THE take-up of electric vans in the UK so far has been, shall we say, less than spectacular.

Despite the Government piling hundreds of millions of pounds into schemes trying to persuade us all to drive electric vehicles, just over 1000 electric vans have been sold this year in a market of 227,000 LCVs in general.

Now several well-known fleet organisations have put their heads together and come up with a few suggestions for the Government as to how to make these vehicles more appealing to the buying public.

A workshop comprising of the Energy Saving Trust, the Association of Car Fleet Operators and a range of British Vehicle Rental and Leasing Association members gave advice to the Government’s Office for Low Emission Vehicles (OLEV).

OLEV has a £500m budget earmarked for growing the ultra-low emission vehicle market up to 2020, and is looking to get feedback from across the automotive sector about how to spend it.

The workshop gave OLEV a mini-manifesto of policy suggestions that could together provide the sort of incentive package that has helped drive such a successful ultra-low emission vehicle market in Norway.
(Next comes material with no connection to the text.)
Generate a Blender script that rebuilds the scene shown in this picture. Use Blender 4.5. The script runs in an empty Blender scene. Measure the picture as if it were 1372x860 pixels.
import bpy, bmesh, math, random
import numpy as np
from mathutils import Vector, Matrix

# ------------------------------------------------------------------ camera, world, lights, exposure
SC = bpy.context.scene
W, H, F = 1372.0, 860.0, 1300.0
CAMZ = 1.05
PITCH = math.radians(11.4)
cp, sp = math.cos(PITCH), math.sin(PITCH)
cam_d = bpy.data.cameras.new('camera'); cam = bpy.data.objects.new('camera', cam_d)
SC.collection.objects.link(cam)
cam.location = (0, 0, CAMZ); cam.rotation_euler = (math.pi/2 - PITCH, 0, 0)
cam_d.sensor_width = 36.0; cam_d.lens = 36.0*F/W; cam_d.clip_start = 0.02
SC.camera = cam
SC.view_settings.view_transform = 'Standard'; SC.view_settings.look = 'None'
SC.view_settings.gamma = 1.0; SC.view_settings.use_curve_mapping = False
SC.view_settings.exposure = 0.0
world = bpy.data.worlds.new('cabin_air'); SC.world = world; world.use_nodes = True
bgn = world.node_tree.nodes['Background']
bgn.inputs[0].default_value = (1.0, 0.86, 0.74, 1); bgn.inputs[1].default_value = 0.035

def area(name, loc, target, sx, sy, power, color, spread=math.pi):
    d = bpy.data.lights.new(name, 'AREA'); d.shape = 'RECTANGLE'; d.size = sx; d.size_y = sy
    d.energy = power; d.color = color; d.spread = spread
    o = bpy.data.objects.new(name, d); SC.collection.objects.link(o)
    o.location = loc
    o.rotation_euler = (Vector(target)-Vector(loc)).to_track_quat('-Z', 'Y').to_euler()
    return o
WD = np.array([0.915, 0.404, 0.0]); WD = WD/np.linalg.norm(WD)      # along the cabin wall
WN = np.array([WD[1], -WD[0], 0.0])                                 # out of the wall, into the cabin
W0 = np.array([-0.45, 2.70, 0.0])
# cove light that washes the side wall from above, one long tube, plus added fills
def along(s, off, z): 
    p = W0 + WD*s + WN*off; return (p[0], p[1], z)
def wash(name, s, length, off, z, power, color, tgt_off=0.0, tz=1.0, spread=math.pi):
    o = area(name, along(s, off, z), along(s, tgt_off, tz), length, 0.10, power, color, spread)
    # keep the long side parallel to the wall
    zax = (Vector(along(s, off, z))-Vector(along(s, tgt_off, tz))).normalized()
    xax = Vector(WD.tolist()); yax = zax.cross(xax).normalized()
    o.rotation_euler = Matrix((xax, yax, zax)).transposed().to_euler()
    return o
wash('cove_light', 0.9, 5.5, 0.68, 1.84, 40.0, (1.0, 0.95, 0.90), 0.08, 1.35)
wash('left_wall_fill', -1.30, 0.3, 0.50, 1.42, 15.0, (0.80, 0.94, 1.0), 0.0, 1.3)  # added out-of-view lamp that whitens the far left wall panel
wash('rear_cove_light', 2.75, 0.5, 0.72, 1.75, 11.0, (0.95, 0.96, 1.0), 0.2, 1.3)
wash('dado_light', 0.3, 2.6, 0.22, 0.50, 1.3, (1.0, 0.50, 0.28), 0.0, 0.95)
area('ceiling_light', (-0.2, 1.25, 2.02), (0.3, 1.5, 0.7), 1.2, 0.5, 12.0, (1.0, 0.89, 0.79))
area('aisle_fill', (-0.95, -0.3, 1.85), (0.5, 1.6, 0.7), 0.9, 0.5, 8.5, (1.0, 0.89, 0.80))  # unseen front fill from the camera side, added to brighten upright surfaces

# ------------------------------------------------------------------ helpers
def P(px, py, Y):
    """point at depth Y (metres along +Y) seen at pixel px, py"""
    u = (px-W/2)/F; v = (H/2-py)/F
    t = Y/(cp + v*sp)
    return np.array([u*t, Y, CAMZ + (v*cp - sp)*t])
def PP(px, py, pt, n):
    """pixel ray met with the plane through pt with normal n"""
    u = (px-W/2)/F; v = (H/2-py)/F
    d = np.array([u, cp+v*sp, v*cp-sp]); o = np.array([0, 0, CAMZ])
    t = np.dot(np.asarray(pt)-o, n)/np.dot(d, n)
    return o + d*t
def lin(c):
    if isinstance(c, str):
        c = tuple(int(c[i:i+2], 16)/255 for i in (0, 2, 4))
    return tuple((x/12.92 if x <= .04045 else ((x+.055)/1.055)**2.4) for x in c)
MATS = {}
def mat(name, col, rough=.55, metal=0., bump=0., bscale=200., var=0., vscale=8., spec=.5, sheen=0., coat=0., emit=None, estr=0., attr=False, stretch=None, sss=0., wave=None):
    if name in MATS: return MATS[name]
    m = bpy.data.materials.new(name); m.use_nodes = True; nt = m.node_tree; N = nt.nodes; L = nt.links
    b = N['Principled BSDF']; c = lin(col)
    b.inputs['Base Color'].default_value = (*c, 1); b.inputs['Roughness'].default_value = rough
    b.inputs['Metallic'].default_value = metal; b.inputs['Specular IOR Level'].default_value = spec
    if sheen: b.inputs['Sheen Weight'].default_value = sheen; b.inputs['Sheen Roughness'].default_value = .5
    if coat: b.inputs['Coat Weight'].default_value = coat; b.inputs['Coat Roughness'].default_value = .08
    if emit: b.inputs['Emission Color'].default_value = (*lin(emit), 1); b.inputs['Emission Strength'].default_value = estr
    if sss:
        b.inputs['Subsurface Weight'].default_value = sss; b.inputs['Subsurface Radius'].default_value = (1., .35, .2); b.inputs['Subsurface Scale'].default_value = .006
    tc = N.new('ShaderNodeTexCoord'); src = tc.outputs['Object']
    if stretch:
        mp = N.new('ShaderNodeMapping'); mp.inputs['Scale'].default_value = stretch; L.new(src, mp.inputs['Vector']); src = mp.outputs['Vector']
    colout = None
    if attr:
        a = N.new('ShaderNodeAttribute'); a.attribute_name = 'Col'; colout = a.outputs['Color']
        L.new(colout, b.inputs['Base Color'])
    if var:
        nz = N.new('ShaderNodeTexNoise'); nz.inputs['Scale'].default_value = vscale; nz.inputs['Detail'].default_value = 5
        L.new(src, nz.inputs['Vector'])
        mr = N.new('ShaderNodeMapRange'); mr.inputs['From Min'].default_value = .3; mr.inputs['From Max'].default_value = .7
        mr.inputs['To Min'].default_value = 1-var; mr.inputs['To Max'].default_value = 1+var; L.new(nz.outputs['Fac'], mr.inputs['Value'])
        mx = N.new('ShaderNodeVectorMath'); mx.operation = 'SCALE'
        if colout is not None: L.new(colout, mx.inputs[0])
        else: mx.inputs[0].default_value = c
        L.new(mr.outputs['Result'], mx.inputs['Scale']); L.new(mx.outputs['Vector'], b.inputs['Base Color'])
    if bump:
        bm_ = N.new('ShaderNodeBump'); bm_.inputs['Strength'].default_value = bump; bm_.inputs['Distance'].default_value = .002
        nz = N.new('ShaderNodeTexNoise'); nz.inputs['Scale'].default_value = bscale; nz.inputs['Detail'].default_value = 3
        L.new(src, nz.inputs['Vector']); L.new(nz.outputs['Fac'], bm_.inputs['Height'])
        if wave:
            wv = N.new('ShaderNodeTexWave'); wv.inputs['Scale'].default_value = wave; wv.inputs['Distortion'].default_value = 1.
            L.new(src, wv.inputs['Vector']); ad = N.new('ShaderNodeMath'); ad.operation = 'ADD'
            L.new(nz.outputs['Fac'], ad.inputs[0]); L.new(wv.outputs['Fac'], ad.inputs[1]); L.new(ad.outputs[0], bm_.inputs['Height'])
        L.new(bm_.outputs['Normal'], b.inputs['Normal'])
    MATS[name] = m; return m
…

These included:

  • Providing subsidised or free EV parking;
  • Giving tax incentives for companies to install charging infrastructure;
  • Introducing an emissions-based AMAPs (Approved Mileage Allowance Payments) regime;
  • Ensuring that benefit-in-kind company car tax is charged on the Plug-in Car Grant-inclusive cost of a vehicle, rather than the higher list price;
  • Re-instating 100% first-year allowances for leased or rented ultra-low emission vehicles.